The BJP’s hold on political power is a by-product of India’s “first-past-the-post” system. In the 2019 elections, the BJP received 37.36 percent of the vote, the largest share of votes received by a single political party since 1989. The BJP’s primary source of support comes from north and central India, encompassing much of the Hindi belt that stretches from Rajasthan in the west to Jharkhand in the east. Presently, the BJP controls 16 out of 30 Indian state assemblies. While it seems that the BJP has amassed a considerable level of support, analyzing the extent of the BJP’s political influence at the state level reveals a more nuanced picture. 

Out of the 16 assemblies which the BJP controls, the BJP only won in 10 states without having to build a coalition with regional political parties. But in three major states (Karnataka, Madhya Pradesh, and Maharashtra), estimated to have a combined population of around 280 million, the BJP relied on defections from opposition state-level parties in order to gain a majority. While the BJP has effectively centralized power over the Federal government, its influence is considerably weaker at the state level. Furthermore, the Congress party would be wise to observe and learn how regional parties – such as the Dravida Munnetra Kazhagam (DMK) in Tamil Nadu, the Yuvajana Shramika Rythu Congress Party (YSR) in Andhra Pradesh, Trinamool Congress (TMC) in West Bengal, and the Bharat Rashtra Samithi (BRS, formerly TRS) in Telangana – retained support in India’s southern and eastern states, effectively halting the BJP’s expansion in the south during the 2019 elections. 
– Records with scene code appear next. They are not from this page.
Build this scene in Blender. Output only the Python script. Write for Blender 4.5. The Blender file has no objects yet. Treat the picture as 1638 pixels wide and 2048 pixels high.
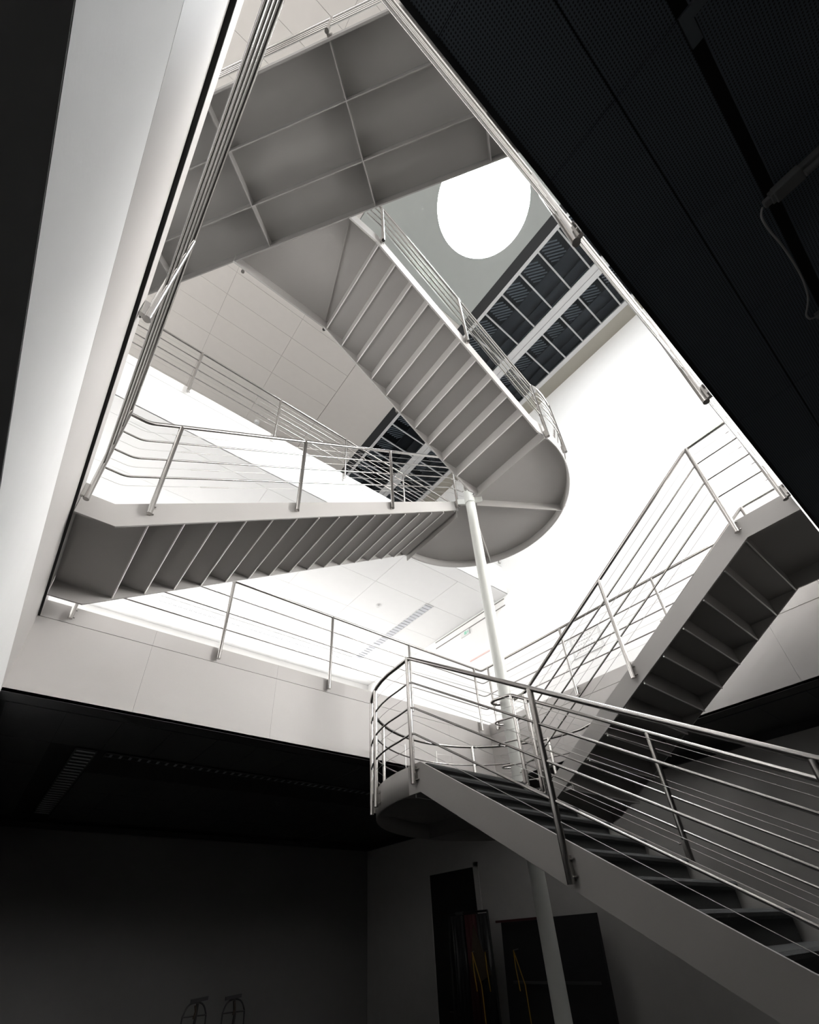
import bpy, math, random
from mathutils import Vector, Matrix
random.seed(7)
PI = math.pi
scn = bpy.context.scene
col = scn.collection
ZO = 1.384                      # eye height above the ground floor; all z below are given from eye level

# ------------------------------------------------------------------ camera
cam_d = bpy.data.cameras.new('camera')
cam = bpy.data.objects.new('camera', cam_d)
col.objects.link(cam)
cam_d.sensor_fit = 'HORIZONTAL'
cam_d.sensor_width = 36.0
cam_d.lens = 955.369 / 1638 * 36.0
cam_d.shift_x = (819 - 817.536) / 1638
cam_d.shift_y = (1199.884 - 1024) / 1638
cam_d.clip_start = 0.02
PITCH, ROLL, HEAD = math.radians(35.82032), math.radians(-3.45544), math.radians(40.61975)
_f = Vector((0, math.cos(PITCH), math.sin(PITCH)))
_r = Vector((1, 0, 0))
_u = Vector((0, -math.sin(PITCH), math.cos(PITCH)))
r2 = math.cos(ROLL) * _r + math.sin(ROLL) * _u
u2 = -math.sin(ROLL) * _r + math.cos(ROLL) * _u
Rz = Matrix.Rotation(-HEAD, 3, 'Z')
r2, u2, f2 = Rz @ r2, Rz @ u2, Rz @ _f
mw = Matrix(((r2.x, u2.x, -f2.x, 0), (r2.y, u2.y, -f2.y, 0), (r2.z, u2.z, -f2.z, ZO), (0, 0, 0, 1)))
cam.matrix_world = mw
scn.camera = cam

# ------------------------------------------------------------------ world, exposure
world = bpy.data.worlds.new('world')
scn.world = world
world.use_nodes = True
bg = world.node_tree.nodes['Background']
bg.inputs[0].default_value = (0.86, 0.93, 1.0, 1)
bg.inputs[1].default_value = 1.0
scn.view_settings.view_transform = 'Standard'
scn.view_settings.look = 'None'
scn.view_settings.gamma = 1.0
scn.view_settings.use_curve_mapping = False
scn.view_settings.exposure = 0.15
SKY_ROUND = 58                # round rooflight
FILL_L1 = 4.5                    # glow of added unseen left windows, first floor
FILL_BK = 6.2                  # first floor, added unseen back windows brightening the gallery
FILL_FR = 1.5                  # first floor, added unseen front windows, sills raised to spare the bridge
FILL_L2F = 1.0                  # second floor, added unseen front windows
FILL_L2 = 4.6                    # second floor, added unseen left windows lighting the tall wall
FILL_RT = 47.0                  # first floor, added unseen right window lighting the header wall

# ------------------------------------------------------------------ levels and plan
FL0 = -1.384
L1, L2 = 2.91, 7.14             # finished floors
S1, S2 = 1.945, 6.175           # soffits
ROOF = 10.82
XW, YB, XL, YN = 7.24, 10.5, -4.0, -4.0   # room
OX0, OX1, OY0, OY1 = -0.31, 5.95, 0.027, 5.08   # first-floor opening
CX, CY = 4.05, 3.16             # column

# ------------------------------------------------------------------ materials
M = {}
def mat(name, color, rough=0.5, metal=0.0, var=0.0, scale=6.0, bump=0.0, bscale=60.0, spec=0.5, stretch=(1, 1, 1), sheen=0.0, emit=None, estr=0.0):
    m = bpy.data.materials.new(name)
    m.use_nodes = True
    nt = m.node_tree
    b = nt.nodes['Principled BSDF']
    b.inputs['Base Color'].default_value = (*color, 1)
    b.inputs['Roughness'].default_value = rough
    b.inputs['Metallic'].default_value = metal
    b.inputs['Specular IOR Level'].default_value = spec
    if sheen:
        b.inputs['Sheen Weight'].default_value = sheen
    tc = nt.nodes.new('ShaderNodeTexCoord')
    mp = nt.nodes.new('ShaderNodeMapping')
    mp.inputs['Scale'].default_value = stretch
    nt.links.new(tc.outputs['Object'], mp.inputs['Vector'])
    if var:
        n = nt.nodes.new('ShaderNodeTexNoise')
        n.inputs['Scale'].default_value = scale
        n.inputs['Detail'].default_value = 5
        nt.links.new(mp.outputs[0], n.inputs['Vector'])
        rp = nt.nodes.new('ShaderNodeMapRange')
        rp.inputs['To Min'].default_value = 1 - var
        rp.inputs['To Max'].default_value = 1 + var
        nt.links.new(n.outputs['Fac'], rp.inputs['Value'])
        mx = nt.nodes.new('ShaderNodeMix')
        mx.data_type = 'RGBA'
        mx.blend_type = 'MULTIPLY'
        mx.inputs['Factor'].default_value = 1
        mx.inputs[6].default_value = (*color, 1)
        nt.links.new(rp.outputs[0], mx.inputs[7])
        nt.links.new(mx.outputs[2], b.inputs['Base Color'])
    if bump:
        n2 = nt.nodes.new('ShaderNodeTexNoise')
        n2.inputs['Scale'].default_value = bscale
        n2.inputs['Detail'].default_value = 3
        nt.links.new(mp.outputs[0], n2.inputs['Vector'])
        bp = nt.nodes.new('ShaderNodeBump')
        bp.inputs['Strength'].default_value = bump
        bp.inputs['Distance'].default_value = 0.01
        nt.links.new(n2.outputs['Fac'], bp.inputs['Height'])
        nt.links.new(bp.outputs[0], b.inputs['Normal'])
    if emit:
        b.inputs['Emission Color'].default_value = (*emit, 1)
        b.inputs['Emission Strength'].default_value = estr
    M[name] = m
    return m

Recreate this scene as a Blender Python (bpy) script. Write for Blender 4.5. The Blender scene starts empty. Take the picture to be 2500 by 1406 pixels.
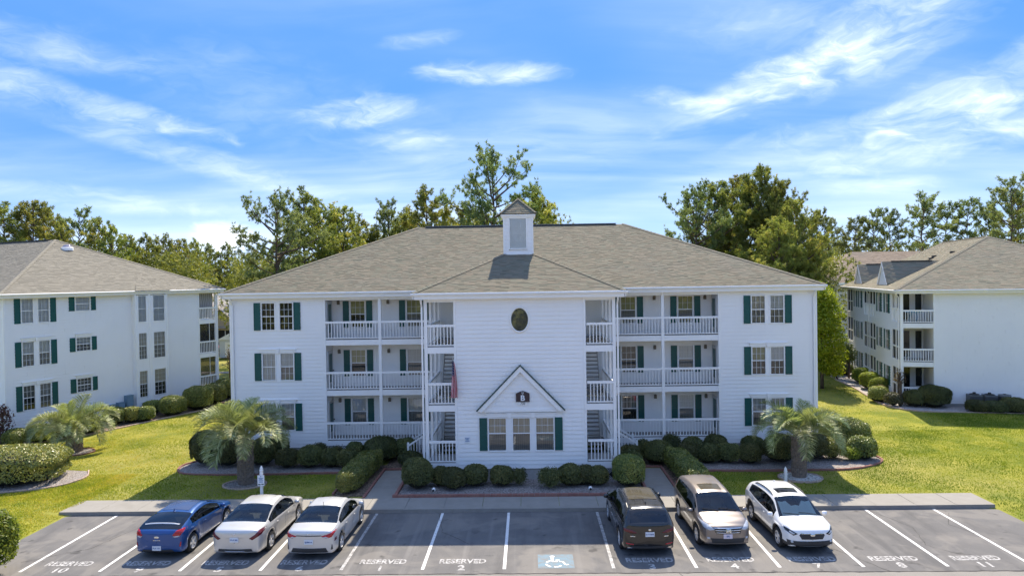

Further supporting the view that the BJP’s strength is not all that it seems would be the most recent disqualification of Rahul Gandhi, the only viable contender to Prime Minister Modi, on a dubious defamation charge. Gandhi’s disqualification comes shortly after a stint of high-profile political acts that effectively challenged the BJP’s electoral control and the party’s moral authority. Gandhi’s successful 3,500-kilometer Bharat Jodo Yatra (“bringing India together”) march, remarks condemning the decline of Indian democracy at the hands of the BJP at Chatham House, and relentless questioning in parliament that scrutinized the prime minister’s cozy relationship with billionaire Gautam Adani effectively touched a nerve. It’s ironic that the BJP feels threatened by Gandhi, considering their go-to nickname for the opposition figure is pappu (dimwit).
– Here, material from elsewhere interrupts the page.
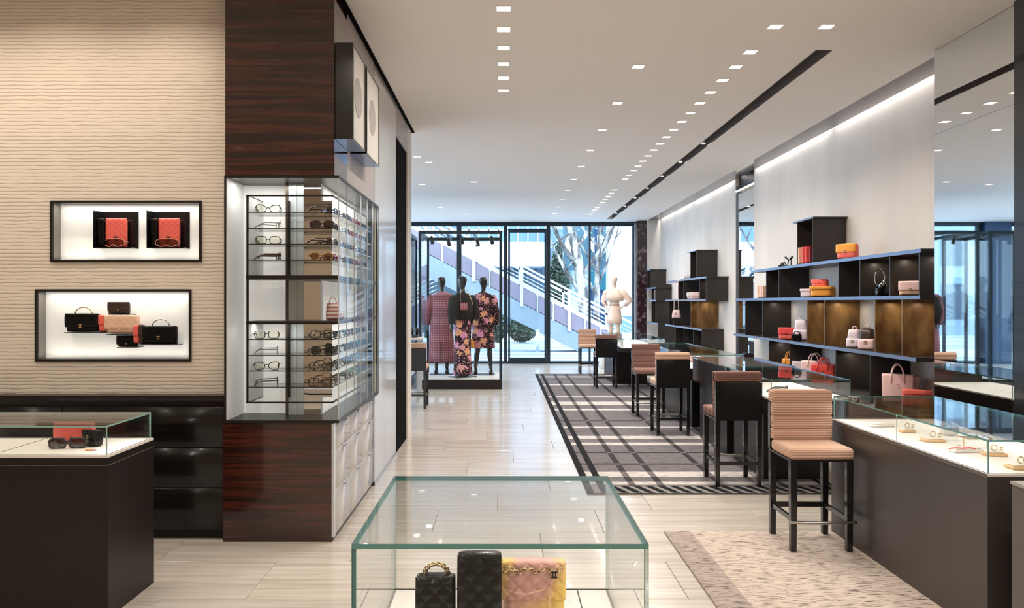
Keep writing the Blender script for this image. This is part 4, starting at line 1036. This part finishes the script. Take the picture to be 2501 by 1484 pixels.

The Congress party has already realized that the only effective counter to the Hindu nationalist narrative espoused by the BJP is exposing the threat that it poses to the integrity of the state. Gandhi’s Bharat Jodo Yatra march was a prime example of now to expose the weakness inherent in the BJP’s brand of Hindu nationalism. As the BJP continues to prioritize the Hindu majority, other minority groups continue to be sidelined and marginalized. The recent revival of the Khalistan movement and the subsequent crackdown in Punjab are reminiscent of the turbulent ‘80s and ’90s that many feared was a prelude to the balkanization of India. Furthermore, the BJP’s Hindu nationalist policies, such as attempts at establishing Hindi as India’s national language, have sparked significant pushback and raised tensions from non-Hindi speaking states in the south and east of the country. 
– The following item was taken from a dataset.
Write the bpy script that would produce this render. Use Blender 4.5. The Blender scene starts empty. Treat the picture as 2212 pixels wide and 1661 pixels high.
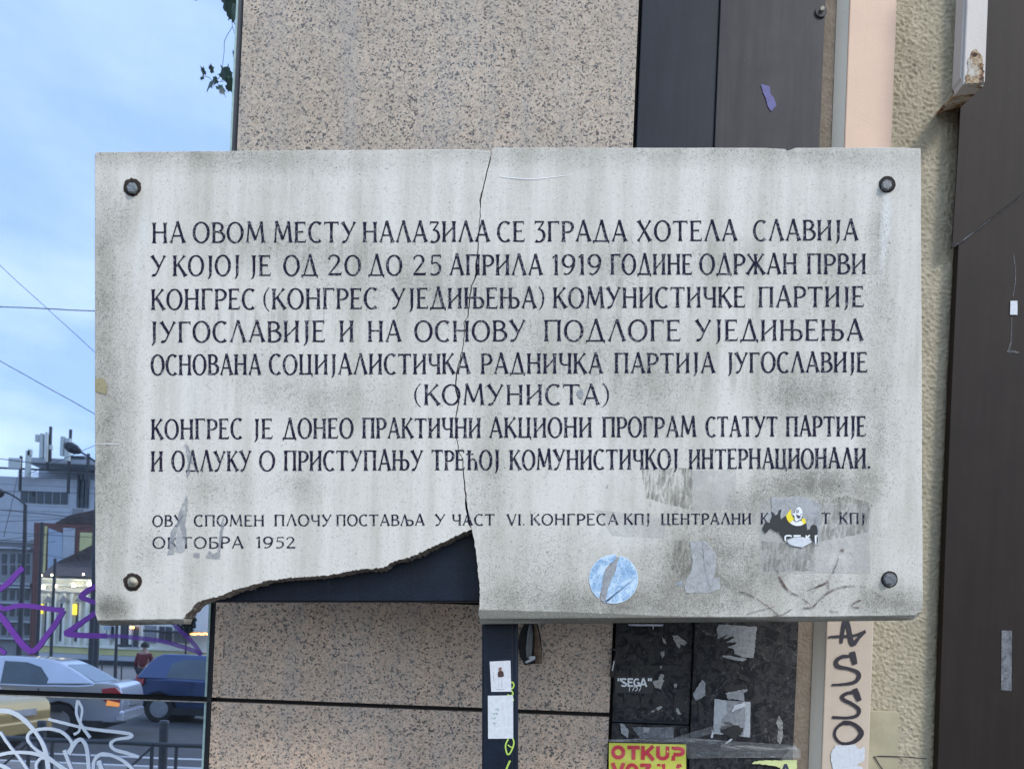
import bpy, bmesh, math, random
from mathutils import Vector, Matrix, noise
random.seed(7)
R = math.radians
C = bpy.context.scene.collection

# ------------------------------------------------------------------ camera
F, CX, CY, EYE, TH = 1670.0, 1106.0, 1420.0, 1.70, R(2.35)
cs, sn = math.cos(TH), math.sin(TH)
cam_d = bpy.data.cameras.new('camera'); cam = bpy.data.objects.new('camera', cam_d); C.objects.link(cam)
cam.matrix_world = Matrix(((cs, -sn, 0, 0), (0, 0, -1, 0), (sn, cs, 0, EYE), (0, 0, 0, 1)))
cam_d.sensor_width = 36; cam_d.lens = 36 * F / 2212; cam_d.shift_y = (CY - 830.5) / 2212
cam_d.dof.use_dof = True; cam_d.dof.focus_distance = 1.42; cam_d.dof.aperture_fstop = 11.0
cam_d.clip_start = 0.02; cam_d.clip_end = 1000
bpy.context.scene.camera = cam

# ------------------------------------------------------------------ world
w = bpy.data.worlds.new('World'); bpy.context.scene.world = w; w.use_nodes = True
nt = w.node_tree; nt.nodes.clear()
def wn(t, **k):
    n = nt.nodes.new(t)
    for a, b in k.items(): setattr(n, a, b)
    return n
sky = wn('ShaderNodeTexSky', sky_type='NISHITA', sun_disc=False, sun_elevation=R(38), sun_rotation=R(130), air_density=1.0, dust_density=1.2, ozone_density=1.0)
tc = wn('ShaderNodeTexCoord'); mp = wn('ShaderNodeMapping'); mp.inputs['Scale'].default_value = (1.6, 1.6, 4.2); mp.inputs['Location'].default_value = (0.4, 0.3, 0.05)
n1 = wn('ShaderNodeTexNoise'); n1.inputs['Scale'].default_value = 2.4; n1.inputs['Detail'].default_value = 7; n1.inputs['Roughness'].default_value = 0.52
nt.links.new(tc.outputs['Generated'], mp.inputs['Vector']); nt.links.new(mp.outputs[0], n1.inputs['Vector'])
cr = wn('ShaderNodeValToRGB'); cr.color_ramp.elements[0].position = 0.42; cr.color_ramp.elements[1].position = 0.64
nt.links.new(n1.outputs['Fac'], cr.inputs[0])
sp = wn('ShaderNodeSeparateXYZ'); nt.links.new(tc.outputs['Generated'], sp.inputs[0])
hz = wn('ShaderNodeValToRGB')      # more broken cloud low over the roofs, thin veil higher up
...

The recent Raipur declaration and the Congress party’s plan to decentralize and empower local party officials hearkens back to the political party’s origins that constructed a robust infrastructure throughout India to gain independence from the British. While changes to the party’s organizational infrastructure and revision of its message is a substantial improvement, going back to the basics will not be enough to defeat the BJP. The party must rebrand itself and drop the appearance of being a dynastic political party. It is exactly this characteristic of the Congress party that reinforces the BJP’s criticism of the party as intrinsically corrupt. It is vital that the party unanimously agree on a new figurehead in place of Rahul Gandhi that can carry the party through the upcoming election. 

Furthermore, Congress and its allies must muster all of the courage and financial resources at its disposal be resilient against the BJP’s attempts to stymie their messaging efforts. The most prudent strategy (and arguably the most important to regain the majority) would be to prioritize the creation of a sizable coalition of regional parties, especially in light of their fears and concerns, to take on the BJP. In order to do this, significant sacrifices from the top leadership will be required. Regional parties should also realize that partnering with the BJP to maintain their influence is only a short-term solution and that mutual compromise will require concessions on their behalf as well. 

Tackling Modi, a cunning and charismatic politician, will be a fight like no other. Any united opposition must continue to challenge the BJP’s assertion that any criticism of their policies is anti-Indian. They must chip away at the relevance of Hindu nationalism to advancing India, without alienating Hindus.

Lastly, senior political leaders must convince media owners still dedicated to a free press that their objective reporting is far more important than the government’s threats of raids or their profit margins. 

The BJP is a significant political force that will not easily give up its power. If India is to regain its title of the world’s largest pluralistic democracy, the Congress party must effectively convince regional political parties to support its cause. But most importantly, it must paint a vision for the Indian people that both alleviates their concerns and provides them with something to believe in.